Flowering cherries grow in an assortment of shapes — weeping, upright, umbrella-like, funnel-shaped and broadly oval. The flowers open as single (five petals), semi-double (10-20), double (25-50) or chrysanthemum (over 100). They bloom in hues of pink and white, and at different times during the spring. They can be maddeningly difficult to identify. Wybe Kuitert’s book "Japanese Flowering Cherries" is a good guide for navigating the labyrinth of identification. 

The first to bloom in Seward Park is the Higan, or spring, cherry (Prunus x subhirtella). It features delicate single pink flowers arranged in clusters of two or three. Several Higan cherries complement the stone monument and lanterns of 1976 at Orcas Street. Next to bloom are the pale-pink to white Yoshino cherry (Prunus x yedoensis) and its cultivar ‘Akebono’ (Prunus x yedoensis ‘Akebono’). You can find these by the beach parking lot and in the grassy area around the main entrance. The Yoshino is the signature cherry in the UW Quad and in Washington, D.C.’s Tidal Basin.

Last to bloom is the splashy, double-flowered, bright pink Kanzan (P. serrulata ‘Kanzan’). Named after a sacred mountain in China, it is widely planted in Seward Park and along Lake Washington Boulevard. Also blooming around the same time is the beautiful frilly-flowered Shogetsu (P. serrulata ‘Shogetsu’). A few fine specimens can be found across the street from the Higan cherries and Bicentennial lanterns on Orcas Street. These herald the dwindling days of sakura season in Seward Park.

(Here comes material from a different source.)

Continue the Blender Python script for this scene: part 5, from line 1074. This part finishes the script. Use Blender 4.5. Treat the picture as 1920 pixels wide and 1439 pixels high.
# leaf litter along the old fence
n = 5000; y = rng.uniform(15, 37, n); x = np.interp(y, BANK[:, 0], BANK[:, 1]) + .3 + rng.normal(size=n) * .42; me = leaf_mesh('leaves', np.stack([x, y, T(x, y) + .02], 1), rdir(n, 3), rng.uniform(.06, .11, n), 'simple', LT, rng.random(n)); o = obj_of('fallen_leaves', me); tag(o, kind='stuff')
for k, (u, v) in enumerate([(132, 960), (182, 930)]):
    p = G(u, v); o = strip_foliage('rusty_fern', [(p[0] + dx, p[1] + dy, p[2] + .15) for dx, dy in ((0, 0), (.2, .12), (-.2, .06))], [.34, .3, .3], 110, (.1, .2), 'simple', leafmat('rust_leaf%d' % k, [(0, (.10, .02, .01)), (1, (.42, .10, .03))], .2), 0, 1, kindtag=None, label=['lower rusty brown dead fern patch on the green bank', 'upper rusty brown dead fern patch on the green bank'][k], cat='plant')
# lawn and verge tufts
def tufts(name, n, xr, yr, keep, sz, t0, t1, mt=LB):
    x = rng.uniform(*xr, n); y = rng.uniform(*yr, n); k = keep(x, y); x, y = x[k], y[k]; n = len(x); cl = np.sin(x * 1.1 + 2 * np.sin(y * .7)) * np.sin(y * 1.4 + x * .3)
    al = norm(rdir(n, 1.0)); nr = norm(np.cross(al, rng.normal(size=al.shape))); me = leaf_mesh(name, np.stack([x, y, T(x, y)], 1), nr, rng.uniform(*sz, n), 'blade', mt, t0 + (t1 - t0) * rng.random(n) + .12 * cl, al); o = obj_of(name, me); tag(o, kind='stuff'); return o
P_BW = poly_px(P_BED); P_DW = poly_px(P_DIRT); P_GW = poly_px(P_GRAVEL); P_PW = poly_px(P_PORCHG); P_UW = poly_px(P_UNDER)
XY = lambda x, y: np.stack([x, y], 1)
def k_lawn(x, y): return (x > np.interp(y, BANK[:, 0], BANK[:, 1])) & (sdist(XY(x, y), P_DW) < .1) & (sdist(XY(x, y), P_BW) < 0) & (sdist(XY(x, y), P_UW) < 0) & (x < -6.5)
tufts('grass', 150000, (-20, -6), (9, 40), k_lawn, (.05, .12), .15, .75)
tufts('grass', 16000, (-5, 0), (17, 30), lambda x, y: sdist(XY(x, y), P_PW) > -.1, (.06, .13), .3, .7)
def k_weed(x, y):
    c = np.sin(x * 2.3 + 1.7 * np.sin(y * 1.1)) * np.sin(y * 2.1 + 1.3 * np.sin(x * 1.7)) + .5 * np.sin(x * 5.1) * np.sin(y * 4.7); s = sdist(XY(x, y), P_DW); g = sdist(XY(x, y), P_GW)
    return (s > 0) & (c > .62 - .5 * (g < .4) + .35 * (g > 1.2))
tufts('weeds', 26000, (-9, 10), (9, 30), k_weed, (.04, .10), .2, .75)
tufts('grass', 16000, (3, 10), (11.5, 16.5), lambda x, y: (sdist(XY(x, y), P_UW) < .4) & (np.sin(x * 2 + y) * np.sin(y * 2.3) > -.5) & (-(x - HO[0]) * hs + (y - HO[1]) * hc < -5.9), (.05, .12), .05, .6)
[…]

As the last of the cherry blossoms drop and make way for the transition to green leaves, I can’t help but sigh. When I lived in Kyoto, my brain grasped the truth of sakura transience. It is only after passing into mid-life among an abundance of flowering cherry trees in Seattle that my heart too begins to understand what the Japanese have felt for centuries.